Principles of a complementarian view of manhood
and womanhood can be taught from the pulpit and verbally affirmed, but many
marriages are functionally egalitarian. In other words, application of the
truth is the issue.
That is why it was good to have a question and
answer time where the men could press into the “what does this look like on the
ground?” stuff.
One particular question raised by Steve Timmis
(co-founder of The Crowded House and Director of Acts 29 Europe) was this:
“Would you make a man an elder if, although he
was complementarian and sought to lead, protect and provide for his wife, she
was pushing back and was strongly egalitarian?”

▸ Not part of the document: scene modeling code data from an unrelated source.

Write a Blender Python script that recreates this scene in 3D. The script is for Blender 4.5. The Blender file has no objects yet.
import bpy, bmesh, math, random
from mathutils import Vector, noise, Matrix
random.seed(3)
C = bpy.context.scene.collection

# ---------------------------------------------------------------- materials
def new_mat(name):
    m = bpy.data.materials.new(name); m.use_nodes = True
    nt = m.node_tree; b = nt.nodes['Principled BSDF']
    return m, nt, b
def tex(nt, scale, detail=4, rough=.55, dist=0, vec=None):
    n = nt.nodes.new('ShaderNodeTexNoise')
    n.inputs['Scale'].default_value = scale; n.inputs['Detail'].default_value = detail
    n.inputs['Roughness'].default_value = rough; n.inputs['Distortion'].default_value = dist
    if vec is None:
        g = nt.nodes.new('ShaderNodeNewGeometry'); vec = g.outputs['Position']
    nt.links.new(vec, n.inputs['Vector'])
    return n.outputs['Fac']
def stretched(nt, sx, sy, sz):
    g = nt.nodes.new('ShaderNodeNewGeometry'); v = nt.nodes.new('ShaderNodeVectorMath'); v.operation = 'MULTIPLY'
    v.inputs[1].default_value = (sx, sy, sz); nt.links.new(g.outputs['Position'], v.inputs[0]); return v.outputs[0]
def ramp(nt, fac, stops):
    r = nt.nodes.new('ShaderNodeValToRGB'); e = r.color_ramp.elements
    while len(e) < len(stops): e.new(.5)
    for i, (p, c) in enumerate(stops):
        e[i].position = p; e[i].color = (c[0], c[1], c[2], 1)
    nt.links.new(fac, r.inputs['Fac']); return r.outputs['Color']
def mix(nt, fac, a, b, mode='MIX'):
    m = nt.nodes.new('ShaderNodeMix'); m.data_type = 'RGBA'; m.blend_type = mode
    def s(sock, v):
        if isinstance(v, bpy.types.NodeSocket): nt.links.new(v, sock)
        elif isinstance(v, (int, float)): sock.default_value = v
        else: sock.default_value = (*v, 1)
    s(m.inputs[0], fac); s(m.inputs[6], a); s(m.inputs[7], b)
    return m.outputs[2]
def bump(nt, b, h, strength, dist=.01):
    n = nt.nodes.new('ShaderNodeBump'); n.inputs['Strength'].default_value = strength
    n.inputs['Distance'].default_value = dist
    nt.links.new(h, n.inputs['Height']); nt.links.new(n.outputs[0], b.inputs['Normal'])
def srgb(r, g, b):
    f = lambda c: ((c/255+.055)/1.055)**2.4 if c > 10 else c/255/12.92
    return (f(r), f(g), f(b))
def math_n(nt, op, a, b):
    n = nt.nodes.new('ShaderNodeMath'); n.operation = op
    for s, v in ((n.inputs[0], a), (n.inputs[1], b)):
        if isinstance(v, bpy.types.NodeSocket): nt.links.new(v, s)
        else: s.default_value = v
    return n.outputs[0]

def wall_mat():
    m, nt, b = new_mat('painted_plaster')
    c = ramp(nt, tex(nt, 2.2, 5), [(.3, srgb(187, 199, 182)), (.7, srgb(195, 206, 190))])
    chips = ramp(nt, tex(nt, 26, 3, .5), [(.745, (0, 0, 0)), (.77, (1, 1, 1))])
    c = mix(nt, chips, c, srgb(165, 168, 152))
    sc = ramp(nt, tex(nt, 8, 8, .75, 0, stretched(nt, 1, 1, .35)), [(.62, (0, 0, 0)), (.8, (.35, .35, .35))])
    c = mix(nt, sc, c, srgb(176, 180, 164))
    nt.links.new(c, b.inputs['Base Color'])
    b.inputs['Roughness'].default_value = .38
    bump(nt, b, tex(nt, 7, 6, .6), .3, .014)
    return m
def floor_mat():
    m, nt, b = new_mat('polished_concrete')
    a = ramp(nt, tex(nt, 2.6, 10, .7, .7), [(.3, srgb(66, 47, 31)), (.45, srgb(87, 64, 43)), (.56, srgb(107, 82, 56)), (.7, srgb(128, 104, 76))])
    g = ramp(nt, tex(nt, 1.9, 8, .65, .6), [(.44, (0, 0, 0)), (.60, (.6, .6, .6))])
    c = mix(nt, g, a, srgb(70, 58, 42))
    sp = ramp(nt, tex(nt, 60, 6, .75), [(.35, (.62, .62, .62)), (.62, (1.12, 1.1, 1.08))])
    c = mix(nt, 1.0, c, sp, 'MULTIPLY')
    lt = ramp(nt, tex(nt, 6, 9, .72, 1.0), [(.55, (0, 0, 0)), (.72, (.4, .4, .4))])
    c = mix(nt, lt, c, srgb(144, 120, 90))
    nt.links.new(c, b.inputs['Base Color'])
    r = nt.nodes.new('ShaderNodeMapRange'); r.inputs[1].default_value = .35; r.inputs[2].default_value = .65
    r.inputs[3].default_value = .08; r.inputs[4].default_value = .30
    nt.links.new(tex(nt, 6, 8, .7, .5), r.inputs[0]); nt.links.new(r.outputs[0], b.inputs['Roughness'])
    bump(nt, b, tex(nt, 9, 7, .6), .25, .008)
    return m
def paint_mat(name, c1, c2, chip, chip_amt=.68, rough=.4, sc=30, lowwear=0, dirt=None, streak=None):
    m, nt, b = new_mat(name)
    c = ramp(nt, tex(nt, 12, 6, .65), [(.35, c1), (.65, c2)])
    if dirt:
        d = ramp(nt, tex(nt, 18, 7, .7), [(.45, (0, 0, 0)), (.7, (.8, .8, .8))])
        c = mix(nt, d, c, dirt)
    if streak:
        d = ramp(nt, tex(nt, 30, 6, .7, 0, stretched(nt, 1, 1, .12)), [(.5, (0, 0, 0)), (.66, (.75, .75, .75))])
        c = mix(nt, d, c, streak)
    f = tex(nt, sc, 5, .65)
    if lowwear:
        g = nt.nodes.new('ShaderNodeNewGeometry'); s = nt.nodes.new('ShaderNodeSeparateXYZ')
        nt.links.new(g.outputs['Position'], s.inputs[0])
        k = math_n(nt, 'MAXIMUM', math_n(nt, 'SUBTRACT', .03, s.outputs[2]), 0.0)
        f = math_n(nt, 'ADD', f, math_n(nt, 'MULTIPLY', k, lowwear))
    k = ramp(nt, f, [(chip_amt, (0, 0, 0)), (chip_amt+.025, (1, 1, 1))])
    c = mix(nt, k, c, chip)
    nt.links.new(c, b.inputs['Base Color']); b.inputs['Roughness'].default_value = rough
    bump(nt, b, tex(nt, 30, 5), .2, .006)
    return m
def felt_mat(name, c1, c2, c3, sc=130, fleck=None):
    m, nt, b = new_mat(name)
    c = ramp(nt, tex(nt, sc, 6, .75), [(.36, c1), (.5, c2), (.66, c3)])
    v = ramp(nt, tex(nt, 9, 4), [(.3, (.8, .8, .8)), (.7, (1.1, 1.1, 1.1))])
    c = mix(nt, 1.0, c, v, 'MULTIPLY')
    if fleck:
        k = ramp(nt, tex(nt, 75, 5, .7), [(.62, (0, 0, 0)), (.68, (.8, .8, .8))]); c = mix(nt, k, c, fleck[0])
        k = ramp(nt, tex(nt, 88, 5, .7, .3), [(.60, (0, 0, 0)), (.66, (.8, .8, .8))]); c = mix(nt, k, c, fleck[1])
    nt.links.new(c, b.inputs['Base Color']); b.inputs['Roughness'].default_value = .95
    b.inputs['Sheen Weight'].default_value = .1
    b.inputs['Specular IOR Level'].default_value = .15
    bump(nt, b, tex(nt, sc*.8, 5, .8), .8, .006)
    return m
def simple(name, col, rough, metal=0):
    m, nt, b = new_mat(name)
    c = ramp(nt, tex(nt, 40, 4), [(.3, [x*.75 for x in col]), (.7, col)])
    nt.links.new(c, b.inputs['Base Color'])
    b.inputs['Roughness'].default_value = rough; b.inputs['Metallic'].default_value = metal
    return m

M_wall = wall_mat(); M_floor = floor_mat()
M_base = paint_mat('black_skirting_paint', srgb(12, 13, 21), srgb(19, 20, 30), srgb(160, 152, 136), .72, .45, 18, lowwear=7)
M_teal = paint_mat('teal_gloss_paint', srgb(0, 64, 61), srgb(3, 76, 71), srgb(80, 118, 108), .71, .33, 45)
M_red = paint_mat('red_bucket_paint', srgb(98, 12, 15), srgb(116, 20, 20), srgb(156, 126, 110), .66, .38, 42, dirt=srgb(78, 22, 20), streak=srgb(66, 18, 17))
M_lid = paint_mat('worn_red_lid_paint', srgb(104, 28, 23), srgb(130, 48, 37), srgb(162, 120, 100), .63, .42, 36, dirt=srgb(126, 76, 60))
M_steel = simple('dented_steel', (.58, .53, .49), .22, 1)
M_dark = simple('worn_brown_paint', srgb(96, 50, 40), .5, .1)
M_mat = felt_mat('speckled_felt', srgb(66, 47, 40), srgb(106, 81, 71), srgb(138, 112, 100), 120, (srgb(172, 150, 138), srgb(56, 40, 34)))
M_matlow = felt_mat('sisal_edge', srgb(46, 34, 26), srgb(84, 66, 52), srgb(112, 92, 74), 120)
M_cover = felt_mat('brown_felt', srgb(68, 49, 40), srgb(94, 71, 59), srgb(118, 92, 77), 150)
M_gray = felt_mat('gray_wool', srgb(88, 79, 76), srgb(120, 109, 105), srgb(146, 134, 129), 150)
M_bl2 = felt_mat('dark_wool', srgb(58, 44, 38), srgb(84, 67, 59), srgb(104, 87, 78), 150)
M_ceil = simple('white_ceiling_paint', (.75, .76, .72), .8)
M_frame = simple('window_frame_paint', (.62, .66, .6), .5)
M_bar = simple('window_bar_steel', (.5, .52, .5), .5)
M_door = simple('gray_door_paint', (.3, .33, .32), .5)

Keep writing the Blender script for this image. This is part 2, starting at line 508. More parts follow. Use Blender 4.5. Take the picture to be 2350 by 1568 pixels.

This is a good question, and one where manhood
and womanhood, marriage and church leadership intersect. The couple are both
believers, he wants to see headship and submission lived out, the church are
teaching it, he is praying for her and loving her but is aware that he should not
force or coerce her. Would you make this man an elder?
My response in short was, “No, wait”. I base my
answer on the following:
b.) An elder must be an example for the flock (1Cor.
11:1; 1Tim. 4:12; Ti. 2:1:2, 3:5; 1 Peter 5:3). In his essay “The Church as Family”, (Recovering Biblical Manhood and Womanhood, Grudem and Piper, 244),
Vern Sheridan Poythress says:
“…fathers” of the church
stand out. Mature, sober, sound, godly men with exemplary family lives are the natural
leaders in this extended family. First, the whole
church naturally treats them as fathers and perceives
the leadership abilities they exercise in their own immediate families…church leadership
in a situation of family intimacy is like family
leadership-a matter not primarily of laying down formal rules but
of setting a good example that
naturally engenders admiration and that
people attempt to emulate.”
How could a man be an
elder in a church, which is teaching the importance of headship and submission
as a creation issue and a Gospel issue, and yet it not be modeled in his own
marriage?
So
waiting gives time for the situation to change and for God to work through the
continued prayer and leadership of the husband, plus the counsel of the elders
who should be brought into the picture at some stage. A conflict of approach to
headship and submission will bring up conflict in the home. If submission is being
taught in the church and a wife refuses to subscribe to it, then she resists giving
submission to her husband’s headship and
the leadership of the church. Remember, this is a central issue for the church.
So elders have a responsibility alongside the husband to lovingly teach and correct
the wife.
One
may argue that it seems harsh to delay the appointment of this man as an elder,
because it is not his fault if he is ultimately doing all he can. Well, one
must also be apt to teach to be an elder; that aptitude is not there with every
man, and that’s not his fault either. The glory of God is what matters most,
and the church is central to that because she is the Bride of Christ. The Bride
must be led and protected and nourished. When you make headship and submission
in the home and the church a God thing, it switches the focus away from “self”
and “rights” and towards the Gospel.